Catching Fire, by Suzanne Collins

Title: Catching Fire
Author: Suzanne Collins
Published by Scholastic, 2009

How I discovered this book: I discovered the book a few months before The Hunger Gamesmovie, and decided to read the trilogy before watching the movies. As Catching Fire will be in theatres by the end of the year, I thought that now was a good time to start reading the final two books of the trilogy.

Review: I have a thing for dystopian novels. One of my favourite books of all time is 1948, by George Orwell. I like to explore the social and political structures of a society that could as well be ours, if it isn’t already and we’re just to blind and distracted to see it. I like to read dystopias because they make me think and see the world around me differently. They’re usually heavy stuff, but sometimes you come across a dystopia like The Hunger Games, that has all that deep insightful concerns and rotten society characteristics of the genre, but is also really entertaining. Despite all the violence and poverty of the world of Panem, teenagers murdering each other, the book didn’t feel so heavy as others I have read. Suzanne Collins has a way of making me laugh in the middle of a war, while Katniss and Peeta are running for their lives, that kind of makes me concerned about my sanity. But seriously, she can pull the funniest situations in the middle of the arena, and also the greatest demonstrations of love, compassion and humanity between the characters. This being said, The Hunger Games was an awesome book and a part of me was a little bit worried that prolonging it would spoil what was already a really good story.

However, Catching Fire was a good sequel for me. I was dreading to read the book because several people told me it only gets worse after the 1st book, and I really don’t like cheesy love triangles, but the truth is that I really liked the direction the author took with this book. Yes, Katniss has her not so courageous moments in the beginning, whining a little bit over how her life is being reshaped after the Games, but who wouldn’t break a little with the pressure? It kind of annoys me that she doesn’t how she feels, towards Peeta and Gale because in truth I think she does and is just in denial. Nevertheless, I liked that she showed weakness, because that’s what being human is. To be desperate and lost and want to give up. To cry your eyes out because you see no way for you anymore. But at the end of the day you wash your face, straight up and face what’s coming with all the strength you got.

Another thing I liked about this book was the development of the political story of Panem. We get to know more about the other districts and how they are reacting to what happened in the end of the first book. We get a little pick of what’s behind the veil in District 13. President Snow is hideous as ever. And we also get a lot more of Katniss’s family dynamic and the development of her relationship with her mother (which is a plus!). We also have a new arena, (that was just amazing and unexpected to me!), new compelling characters (I absolutely loved Wiress and Beetee!! and I liked Finnick too) and lot’s of action.

About the Peeta vs Gale thing…I honestly like Peeta.

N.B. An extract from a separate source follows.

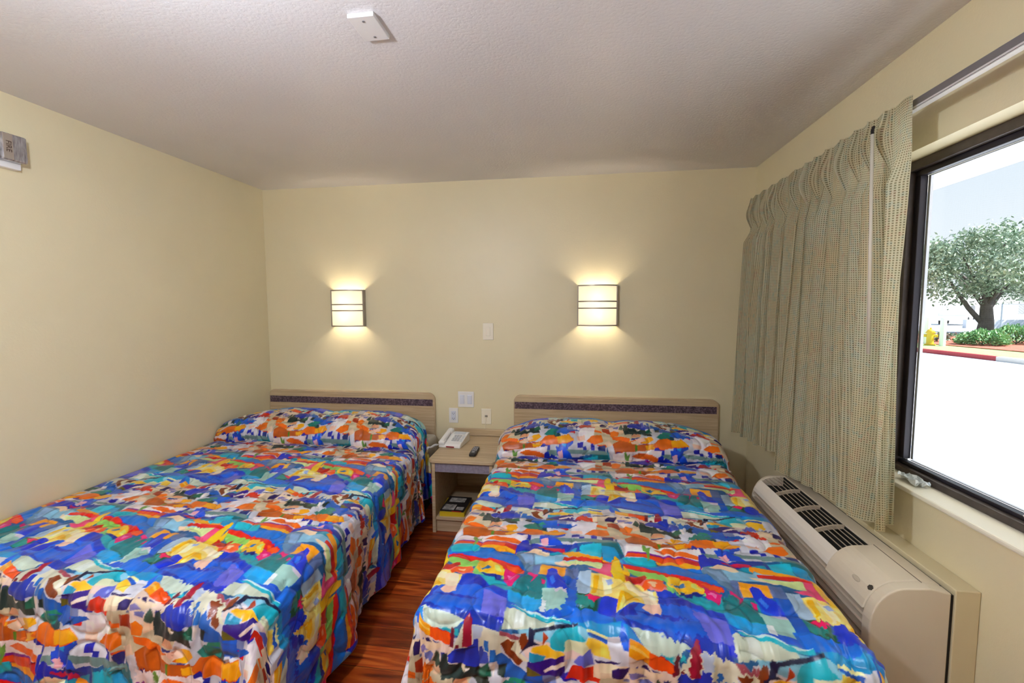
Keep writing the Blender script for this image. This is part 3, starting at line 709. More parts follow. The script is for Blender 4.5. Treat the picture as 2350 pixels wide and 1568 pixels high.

I like his good-natured heart and his selfless way. I think he would be a good balance to Katniss. But honestly, in the middle of a bunch of life threatening situations, thinking about love and marriage isn’t really a priority. I agree with Katniss in this.

Overall: I really liked this sequel and I can’t wait to read Mockingjay. I’m hoping the final installment gives the trilogy a good closure. Well, let’s see how it goes when I start reading it.


Quotes worth mentioning: 

“At some point, you have to stop running and turn around and face whoever wants you dead.The hard thing is finding the courage to do it.”

“I really can’t think about kissing when I’ve got a rebellion to incite.”